*Direction*.
Exactly the lines from the opening of the records through the line containing "scene = bpy.context.scene" should be copied, with both included.

[BEGIN Information provided]

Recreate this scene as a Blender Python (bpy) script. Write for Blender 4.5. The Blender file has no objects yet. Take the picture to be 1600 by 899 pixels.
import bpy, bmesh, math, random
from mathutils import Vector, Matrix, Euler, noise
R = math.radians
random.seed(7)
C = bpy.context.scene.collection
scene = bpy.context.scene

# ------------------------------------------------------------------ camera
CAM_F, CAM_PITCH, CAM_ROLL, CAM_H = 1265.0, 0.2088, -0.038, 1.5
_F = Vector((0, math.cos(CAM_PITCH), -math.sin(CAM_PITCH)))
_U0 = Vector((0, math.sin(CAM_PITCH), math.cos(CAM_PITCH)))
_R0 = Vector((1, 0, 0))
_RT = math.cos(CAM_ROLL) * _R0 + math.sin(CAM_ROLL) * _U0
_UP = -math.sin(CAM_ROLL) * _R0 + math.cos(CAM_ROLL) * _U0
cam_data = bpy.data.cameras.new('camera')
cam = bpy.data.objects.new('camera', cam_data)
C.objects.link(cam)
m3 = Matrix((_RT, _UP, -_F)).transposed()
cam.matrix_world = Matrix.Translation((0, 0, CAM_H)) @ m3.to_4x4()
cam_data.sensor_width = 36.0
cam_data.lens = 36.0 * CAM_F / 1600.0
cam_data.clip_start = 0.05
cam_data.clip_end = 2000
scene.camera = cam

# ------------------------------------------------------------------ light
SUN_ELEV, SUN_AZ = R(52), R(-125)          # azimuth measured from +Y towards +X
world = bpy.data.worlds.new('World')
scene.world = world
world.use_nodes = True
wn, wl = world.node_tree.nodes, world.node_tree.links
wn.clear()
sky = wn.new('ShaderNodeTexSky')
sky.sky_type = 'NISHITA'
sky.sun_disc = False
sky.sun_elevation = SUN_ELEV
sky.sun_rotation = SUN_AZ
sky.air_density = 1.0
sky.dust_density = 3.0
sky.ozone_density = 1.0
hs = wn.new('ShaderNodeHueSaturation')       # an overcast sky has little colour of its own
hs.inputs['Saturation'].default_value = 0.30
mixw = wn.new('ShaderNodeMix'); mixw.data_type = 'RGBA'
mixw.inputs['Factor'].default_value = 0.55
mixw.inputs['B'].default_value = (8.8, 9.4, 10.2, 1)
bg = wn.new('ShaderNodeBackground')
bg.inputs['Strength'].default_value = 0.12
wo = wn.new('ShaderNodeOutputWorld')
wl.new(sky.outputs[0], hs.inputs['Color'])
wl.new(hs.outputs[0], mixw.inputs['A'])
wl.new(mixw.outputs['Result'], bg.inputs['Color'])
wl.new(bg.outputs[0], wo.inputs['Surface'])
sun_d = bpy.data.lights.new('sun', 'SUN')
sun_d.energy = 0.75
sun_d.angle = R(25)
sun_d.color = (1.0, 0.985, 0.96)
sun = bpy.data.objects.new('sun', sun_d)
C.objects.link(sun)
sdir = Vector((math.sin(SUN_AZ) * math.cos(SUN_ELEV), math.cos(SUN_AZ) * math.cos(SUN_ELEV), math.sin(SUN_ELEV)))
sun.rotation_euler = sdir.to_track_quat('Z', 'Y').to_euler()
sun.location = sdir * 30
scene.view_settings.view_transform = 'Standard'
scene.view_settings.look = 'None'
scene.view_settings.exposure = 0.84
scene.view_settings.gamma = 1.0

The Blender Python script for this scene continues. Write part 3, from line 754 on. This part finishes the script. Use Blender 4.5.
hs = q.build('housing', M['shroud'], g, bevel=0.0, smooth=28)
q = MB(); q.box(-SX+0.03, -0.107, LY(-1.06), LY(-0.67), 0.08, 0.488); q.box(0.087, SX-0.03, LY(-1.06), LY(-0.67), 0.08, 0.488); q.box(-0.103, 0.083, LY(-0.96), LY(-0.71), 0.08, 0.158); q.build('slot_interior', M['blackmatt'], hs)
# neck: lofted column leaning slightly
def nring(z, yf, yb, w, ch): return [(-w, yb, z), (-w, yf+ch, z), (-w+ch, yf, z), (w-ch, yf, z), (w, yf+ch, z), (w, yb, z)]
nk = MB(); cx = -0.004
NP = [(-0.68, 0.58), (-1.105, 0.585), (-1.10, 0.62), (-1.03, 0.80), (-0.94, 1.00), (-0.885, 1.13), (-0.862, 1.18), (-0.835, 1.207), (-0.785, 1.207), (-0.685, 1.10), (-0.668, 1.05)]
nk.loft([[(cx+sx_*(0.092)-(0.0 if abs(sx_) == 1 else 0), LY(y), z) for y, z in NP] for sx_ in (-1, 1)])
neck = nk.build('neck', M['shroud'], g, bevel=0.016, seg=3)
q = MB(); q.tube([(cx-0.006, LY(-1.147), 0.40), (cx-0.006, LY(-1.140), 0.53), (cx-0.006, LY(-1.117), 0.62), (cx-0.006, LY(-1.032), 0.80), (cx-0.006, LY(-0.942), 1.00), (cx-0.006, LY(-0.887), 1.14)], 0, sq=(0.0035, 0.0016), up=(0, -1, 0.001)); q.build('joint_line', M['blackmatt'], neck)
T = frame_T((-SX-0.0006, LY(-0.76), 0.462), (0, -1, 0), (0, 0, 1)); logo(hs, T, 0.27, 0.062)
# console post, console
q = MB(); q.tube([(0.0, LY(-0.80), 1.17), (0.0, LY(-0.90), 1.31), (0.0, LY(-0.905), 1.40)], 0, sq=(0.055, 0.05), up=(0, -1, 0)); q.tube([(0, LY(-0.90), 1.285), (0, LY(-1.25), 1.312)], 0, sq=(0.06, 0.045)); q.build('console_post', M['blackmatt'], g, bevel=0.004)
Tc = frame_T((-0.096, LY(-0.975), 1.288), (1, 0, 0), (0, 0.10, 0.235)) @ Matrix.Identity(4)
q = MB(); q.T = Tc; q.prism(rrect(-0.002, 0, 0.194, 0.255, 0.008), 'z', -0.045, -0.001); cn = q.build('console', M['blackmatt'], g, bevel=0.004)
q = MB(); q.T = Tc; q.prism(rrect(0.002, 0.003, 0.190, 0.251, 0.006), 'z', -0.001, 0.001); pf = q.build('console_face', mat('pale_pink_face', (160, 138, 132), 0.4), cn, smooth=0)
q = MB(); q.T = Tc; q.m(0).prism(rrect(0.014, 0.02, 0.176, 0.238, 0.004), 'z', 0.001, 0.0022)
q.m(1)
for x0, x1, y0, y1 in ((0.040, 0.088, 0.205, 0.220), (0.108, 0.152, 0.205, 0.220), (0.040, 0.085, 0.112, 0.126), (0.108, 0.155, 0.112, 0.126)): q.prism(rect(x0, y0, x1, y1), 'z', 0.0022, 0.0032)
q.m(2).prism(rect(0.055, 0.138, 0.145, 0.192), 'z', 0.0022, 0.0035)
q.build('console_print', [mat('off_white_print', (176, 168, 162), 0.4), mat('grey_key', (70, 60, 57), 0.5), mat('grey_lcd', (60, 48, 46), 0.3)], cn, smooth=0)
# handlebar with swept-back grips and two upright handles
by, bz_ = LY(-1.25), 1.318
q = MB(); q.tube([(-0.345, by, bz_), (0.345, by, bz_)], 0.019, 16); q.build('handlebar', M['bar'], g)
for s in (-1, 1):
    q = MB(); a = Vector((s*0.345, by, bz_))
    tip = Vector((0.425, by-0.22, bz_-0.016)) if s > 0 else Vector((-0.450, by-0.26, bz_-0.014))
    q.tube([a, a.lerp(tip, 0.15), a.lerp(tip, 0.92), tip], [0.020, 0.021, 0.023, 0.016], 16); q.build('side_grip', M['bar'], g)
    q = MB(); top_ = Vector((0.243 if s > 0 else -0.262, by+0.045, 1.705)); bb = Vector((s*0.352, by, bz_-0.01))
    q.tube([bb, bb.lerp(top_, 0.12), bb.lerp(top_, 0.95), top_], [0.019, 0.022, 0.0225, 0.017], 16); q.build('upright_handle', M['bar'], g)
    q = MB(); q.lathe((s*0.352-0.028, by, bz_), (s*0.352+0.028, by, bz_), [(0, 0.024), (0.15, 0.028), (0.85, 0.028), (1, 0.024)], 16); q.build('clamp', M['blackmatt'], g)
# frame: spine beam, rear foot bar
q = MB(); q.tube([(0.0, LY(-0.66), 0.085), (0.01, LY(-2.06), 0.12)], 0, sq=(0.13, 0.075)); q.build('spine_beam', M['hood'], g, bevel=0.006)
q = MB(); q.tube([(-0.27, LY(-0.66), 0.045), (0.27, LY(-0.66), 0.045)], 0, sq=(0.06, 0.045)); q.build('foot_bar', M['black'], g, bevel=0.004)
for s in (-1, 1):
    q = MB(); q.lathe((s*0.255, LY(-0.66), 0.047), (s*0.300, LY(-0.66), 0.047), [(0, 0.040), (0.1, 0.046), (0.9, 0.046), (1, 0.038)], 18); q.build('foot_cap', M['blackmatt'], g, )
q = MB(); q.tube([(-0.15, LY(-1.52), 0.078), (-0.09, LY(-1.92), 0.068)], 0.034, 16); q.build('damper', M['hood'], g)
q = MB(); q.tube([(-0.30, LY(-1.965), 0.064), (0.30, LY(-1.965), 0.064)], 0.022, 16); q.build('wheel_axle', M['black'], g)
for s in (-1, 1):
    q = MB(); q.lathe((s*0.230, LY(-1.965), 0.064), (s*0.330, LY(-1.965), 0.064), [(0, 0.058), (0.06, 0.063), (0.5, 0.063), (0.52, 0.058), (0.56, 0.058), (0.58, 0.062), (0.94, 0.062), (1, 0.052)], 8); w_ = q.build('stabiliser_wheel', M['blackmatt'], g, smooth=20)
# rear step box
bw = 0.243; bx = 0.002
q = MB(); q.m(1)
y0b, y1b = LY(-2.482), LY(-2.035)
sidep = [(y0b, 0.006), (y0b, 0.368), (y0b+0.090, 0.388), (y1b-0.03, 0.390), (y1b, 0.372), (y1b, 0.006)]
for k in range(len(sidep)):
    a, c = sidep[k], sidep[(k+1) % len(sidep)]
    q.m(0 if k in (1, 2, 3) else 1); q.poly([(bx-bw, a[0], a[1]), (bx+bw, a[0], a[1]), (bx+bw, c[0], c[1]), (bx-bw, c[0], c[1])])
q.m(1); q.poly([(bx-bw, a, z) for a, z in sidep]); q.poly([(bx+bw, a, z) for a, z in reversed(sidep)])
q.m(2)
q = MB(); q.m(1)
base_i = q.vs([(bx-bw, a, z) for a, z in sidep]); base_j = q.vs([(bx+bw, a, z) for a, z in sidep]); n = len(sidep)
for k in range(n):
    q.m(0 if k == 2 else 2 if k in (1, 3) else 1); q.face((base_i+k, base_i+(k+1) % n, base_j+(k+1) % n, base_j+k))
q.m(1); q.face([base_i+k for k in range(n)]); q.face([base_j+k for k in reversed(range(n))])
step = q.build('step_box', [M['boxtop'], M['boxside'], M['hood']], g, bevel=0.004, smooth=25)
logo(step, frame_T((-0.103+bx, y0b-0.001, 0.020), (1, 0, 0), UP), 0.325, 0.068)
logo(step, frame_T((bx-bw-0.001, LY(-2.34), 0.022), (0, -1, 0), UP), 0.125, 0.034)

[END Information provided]

*Result for this task*.
Recreate this scene as a Blender Python (bpy) script. Write for Blender 4.5. The Blender file has no objects yet. Take the picture to be 1600 by 899 pixels.
import bpy, bmesh, math, random
from mathutils import Vector, Matrix, Euler, noise
R = math.radians
random.seed(7)
C = bpy.context.scene.collection
scene = bpy.context.scene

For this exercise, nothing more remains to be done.